Exercise aim
Gather each line of the entries below that includes "script".

Items
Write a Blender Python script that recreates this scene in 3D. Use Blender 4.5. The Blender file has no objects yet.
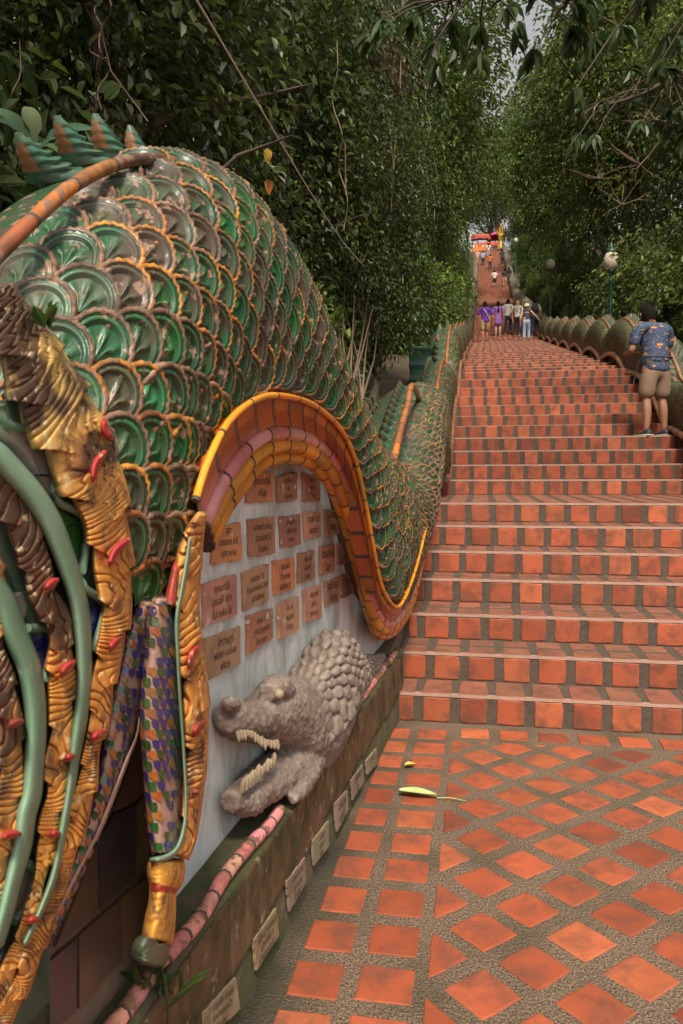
import bpy, bmesh, math, random
from mathutils import Vector, Matrix, noise
random.seed(7)
R = math.radians
scene = bpy.context.scene
COL = scene.collection

# ------------------------------------------------------------------ camera
CAM_H, F_PX = 1.5, 767.82
TH, PI_, RO = R(10.287), R(-3.086), R(-0.238)
cd = bpy.data.cameras.new('camera'); cam = bpy.data.objects.new('camera', cd); COL.objects.link(cam)
cd.lens = F_PX * 36 / 1024; cd.sensor_width = 36; cd.clip_start = .05; cd.clip_end = 2000
cam.matrix_world = Matrix.Translation((0, 0, CAM_H)) @ Matrix.Rotation(TH, 4, 'Z') @ Matrix.Rotation(R(90) + PI_, 4, 'X') @ Matrix.Rotation(RO, 4, 'Z')
cd.dof.use_dof = True; cd.dof.focus_distance = 3.6; cd.dof.aperture_fstop = 9
scene.camera = cam

# ------------------------------------------------------------------ sky, sun, exposure
SUN_EL, SUN_AZ = 54, 166          # the sun's elevation, and its bearing clockwise from the stairs' direction
w = bpy.data.worlds.new('World'); scene.world = w; w.use_nodes = True
nt = w.node_tree; bg = nt.nodes['Background']
sky = nt.nodes.new('ShaderNodeTexSky'); sky.sky_type = 'NISHITA'; sky.sun_disc = False
sky.sun_elevation = R(SUN_EL); sky.sun_rotation = R(SUN_AZ)
sky.air_density = 1.0; sky.dust_density = 4.0; sky.ozone_density = 1.0
hs = nt.nodes.new('ShaderNodeHueSaturation'); hs.inputs['Saturation'].default_value = .03   # an overcast, almost white sky
nt.links.new(sky.outputs[0], hs.inputs['Color']); nt.links.new(hs.outputs[0], bg.inputs[0])
bg.inputs[1].default_value = .10
sd = bpy.data.lights.new('sun', 'SUN'); sd.energy = 3.0; sd.angle = R(10); sd.color = (1, .88, .70)
sun = bpy.data.objects.new('sun', sd); COL.objects.link(sun)
sdir = Vector((math.sin(R(SUN_AZ)) * math.cos(R(SUN_EL)), math.cos(R(SUN_AZ)) * math.cos(R(SUN_EL)), math.sin(R(SUN_EL))))
sun.rotation_euler = sdir.to_track_quat('Z', 'Y').to_euler(); sun.location = sdir * 60
vs = scene.view_settings
scene.display_settings.display_device = 'sRGB'
vs.view_transform = 'Standard'; vs.look = 'None'; vs.gamma = 1; vs.use_curve_mapping = False
vs.exposure = 0.75
scene.render.engine = 'CYCLES'
scene.cycles.max_bounces = 6; scene.cycles.diffuse_bounces = 3; scene.cycles.glossy_bounces = 2
scene.cycles.transparent_max_bounces = 6; scene.cycles.transmission_bounces = 4

# ------------------------------------------------------------------ helpers
def tag(o, label=None, cat=None, group=None, kind=None):
    if label: o['label'] = label
    if cat: o['category'] = cat
    if group: o['group'] = group
    if kind: o['kind'] = kind
    return o
def empty(name, loc=(0, 0, 0), label=None, cat=None, group=None):
    o = bpy.data.objects.new(name, None); COL.objects.link(o); o.location = loc; o.empty_display_size = .2
    return tag(o, label, cat, group)
def wmat(o): return o.matrix_basis.copy() if not o.parent else wmat(o.parent) @ o.matrix_parent_inverse @ o.matrix_basis
def adopt(o, parent):
    """o keeps the place it was built in and becomes a part of parent"""
    o.parent = parent; o.matrix_parent_inverse = wmat(parent).inverted()
class MB:
    """collects polygons; each with a material slot and a tint colour"""
    def __init__(s): s.v = []; s.f = []; s.m = []; s.t = []; s.sm = []
    def vert(s, p): s.v.append(tuple(p)); return len(s.v) - 1
    def face(s, idx, m=0, t=(1, 1, 1), sm=False): s.f.append(tuple(idx)); s.m.append(m); s.t.append(t); s.sm.append(sm)
    def poly(s, pts, m=0, t=(1, 1, 1), sm=False): s.face([s.vert(p) for p in pts], m, t, sm)
    def box(s, lo, hi, m=0, t=(1, 1, 1)):
        x0, y0, z0 = lo; x1, y1, z1 = hi
        i = [s.vert(p) for p in ((x0,y0,z0),(x1,y0,z0),(x1,y1,z0),(x0,y1,z0),(x0,y0,z1),(x1,y0,z1),(x1,y1,z1),(x0,y1,z1))]
        for q in ((3,2,1,0),(4,5,6,7),(0,1,5,4),(1,2,6,5),(2,3,7,6),(3,0,4,7)): s.face([i[k] for k in q], m, t)
    def grid(s, rows, m=0, t=(1, 1, 1), sm=True, closed=False, flip=False):
        """rows: list of equal-length point lists; m and t may be functions of (i, j)"""
        id_ = [[s.vert(p) for p in r] for r in rows]
        n = len(rows[0])
        for i in range(len(rows) - 1):
            for j in range(n if closed else n - 1):
                j2 = (j + 1) % n
                q = (id_[i][j], id_[i][j2], id_[i+1][j2], id_[i+1][j])
                if flip: q = q[::-1]
                s.face(q, m(i, j) if callable(m) else m, t(i, j) if callable(t) else t, sm)
        return id_
    def tube(s, pts, rad, n=8, m=0, t=(1, 1, 1), caps=True):
        pts = [Vector(p) for p in pts]; rows = []
        up = Vector((0, 0, 1))
        for i, p in enumerate(pts):
            d = (pts[min(i+1, len(pts)-1)] - pts[max(i-1, 0)]).normalized()
            a = d.cross(up)
            if a.length < 1e-3: a = d.cross(Vector((1, 0, 0)))
            a.normalize(); b = a.cross(d)
            r = rad[i] if isinstance(rad, (list, tuple)) else rad
            rows.append([p + (a * math.cos(k * 2 * math.pi / n) + b * math.sin(k * 2 * math.pi / n)) * r for k in range(n)])
        id_ = s.grid(rows, m, t, True, True)
        if caps:
            s.face(id_[0], m, t if not callable(t) else t(0, 0)); s.face(id_[-1][::-1], m, t if not callable(t) else t(len(rows) - 2, 0))
    def lathe(s, prof, n=16, c=(0, 0, 0), m=0, t=(1, 1, 1)):
        rows = [[(c[0] + r * math.cos(2*math.pi*k/n), c[1] + r * math.sin(2*math.pi*k/n), c[2] + z) for k in range(n)] for r, z in prof]
        s.grid(rows, m, t, True, True)
    def build(s, name, mats, parent=None, tint=True, fixn=False):
        me = bpy.data.meshes.new(name); me.from_pydata(s.v, [], s.f)
        if not isinstance(mats, (list, tuple)): mats = [mats]
        for x in mats: me.materials.append(x)
        me.polygons.foreach_set('material_index', s.m); me.polygons.foreach_set('use_smooth', s.sm)
        if tint:
            ca = me.color_attributes.new('tint', 'FLOAT_COLOR', 'CORNER'); buf = []
            for f, t in zip(s.f, s.t): buf.extend((t[0], t[1], t[2], 1.0) * len(f))
            ca.data.foreach_set('color', buf)
        if fixn:
            bm = bmesh.new(); bm.from_mesh(me); bmesh.ops.recalc_face_normals(bm, faces=bm.faces); bm.to_mesh(me); bm.free()
        me.update()
        o = bpy.data.objects.new(name, me); COL.objects.link(o)
        if parent: adopt(o, parent)
        return o
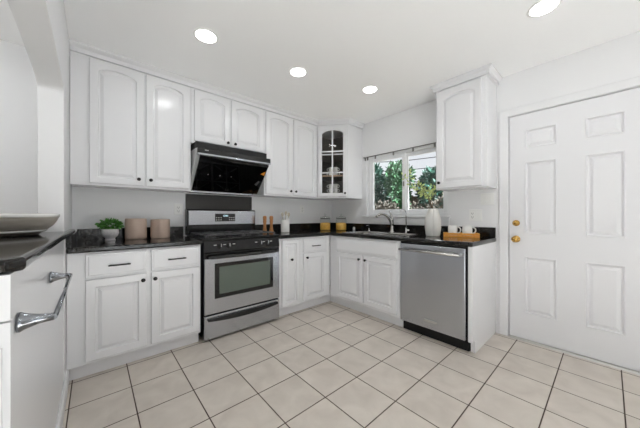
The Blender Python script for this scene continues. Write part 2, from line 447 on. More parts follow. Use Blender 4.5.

Solved problem
Write a Blender Python script that recreates this scene in 3D. Use Blender 4.5. The Blender file has no objects yet.
The Blender Python script for this scene continues. Write part 2, from line 447 on. More parts follow. Use Blender 4.5.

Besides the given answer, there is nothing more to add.